I am reading Griffiths' Introduction to Electrodynamics in which he shows that the retarded and advanced potentials, e.g. the retarded scalar potential
$$ V(\mathbf{r},t) = \frac{1}{4\pi\epsilon_0} \int \frac{\rho(\mathbf{r}',t_r)}{\lvert \mathbf{r} - \mathbf{r}' \rvert} \mathrm{d}\tau', \quad t_r \equiv t - \frac{\lvert \mathbf{r} - \mathbf{r}' \rvert}{c},$$
are solutions to the inhomogeneous wave equation and satisfy the Lorenz condition. He then rejects the advanced potentials by invoking the principle of causality, stating that it is not unreasonable to believe that electromagnetic influences propagate forward and not backward in time.
I can only imagine that the reasonableness of this belief is rooted in our naive experience of the world as time-asymmetric. However, the time asymmetry that we experience on a daily basis are (at least usually) not due to a fundamental asymmetry in the fundamental laws of physics, like Maxwell's equations (insofar as a classical theory can be fundamental, but to my knowledge QED is also time symmetric), but to the emergent second law of thermodynamics. It is not clear to me that we can use our intuition about macroscopic phenomena to reason about microscopic phenomena, and even if we could, the second law is only probabilistic and would not allow us to reject forward propagation of electromagnetic influences outright and declare them impossible, only conclude that they are unlikely.
Furthermore, I assume that experiments have verified the retarded and not the advanced potentials? If so, then why invoke the principle of causation at all?
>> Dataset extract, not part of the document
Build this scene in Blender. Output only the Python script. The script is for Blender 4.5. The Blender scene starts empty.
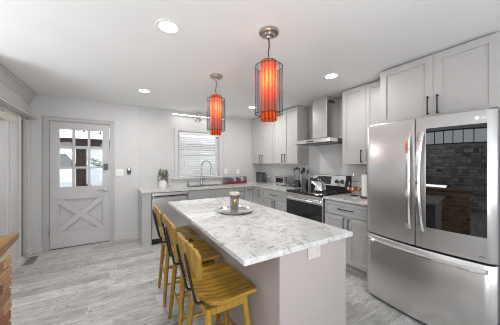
import bpy, bmesh, math, random
from mathutils import Vector, Matrix

random.seed(7)
scene = bpy.context.scene
COL = scene.collection
PI = math.pi

# ------------------------------------------------------------------ camera
CAM_H = 1.385
cam_data = bpy.data.cameras.new('camera')
cam_data.sensor_fit = 'HORIZONTAL'
cam_data.sensor_width = 36.0
cam_data.lens = 36.0 * 220.06 / 500.0
cam_data.clip_start = 0.02
cam = bpy.data.objects.new('camera', cam_data)
COL.objects.link(cam)
cam.location = (0, 0, CAM_H)
cam.rotation_euler = (PI / 2, 0, -0.5432)
scene.camera = cam

# ------------------------------------------------------------------ world, exposure
scene.view_settings.view_transform = 'Standard'
scene.view_settings.look = 'None'
scene.view_settings.gamma = 1.0
scene.view_settings.use_curve_mapping = False
scene.view_settings.exposure = -0.20
scene.cycles.use_denoising = True
scene.cycles.denoising_prefilter = 'ACCURATE'
scene.cycles.filter_width = 1.0
scene.cycles.max_bounces = 10
scene.cycles.diffuse_bounces = 6
scene.cycles.glossy_bounces = 5
scene.cycles.transparent_max_bounces = 24
scene.cycles.sample_clamp_indirect = 6.0
scene.cycles.caustics_reflective = False
scene.cycles.caustics_refractive = False

world = bpy.data.worlds.new('sky')
scene.world = world
world.use_nodes = True
_wn = world.node_tree.nodes
_bg = _wn['Background']
_bg.inputs[0].default_value = (0.86, 0.93, 1.0, 1)
_bg.inputs[1].default_value = 3.2


def area_light(name, loc, rot, sx, sy, power, color=(1, 1, 1), shape='RECTANGLE'):
    d = bpy.data.lights.new(name, 'AREA')
    d.shape = shape
    d.size = sx
    if shape in ('RECTANGLE', 'ELLIPSE'):
        d.size_y = sy
    d.energy = power
    d.color = color
    o = bpy.data.objects.new(name, d)
    COL.objects.link(o)
    o.location = loc
    o.rotation_euler = rot
    return o


# daylight entering by the tall windows in the rear wall behind the camera and in the sitting room
area_light('daylight_rear_window', (0.9, -2.72, 1.45), (math.radians(97), 0, 0), 3.2, 1.9, 16, (0.96, 0.98, 1.0))
area_light('daylight_sitting_room', (-2.6, -2.72, 1.45), (math.radians(97), 0, 0), 2.0, 1.8, 25, (0.96, 0.98, 1.0))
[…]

And more importantly, would this not show a time asymmetry in the laws of classical electrodynamics? I suppose the principle could still considered external to the theory (like the homogeneity and isotropy of space), but at least the application to this particular case would have been shown experimentally to be justified.
So what exactly is it that allows us to apply the principle of causality?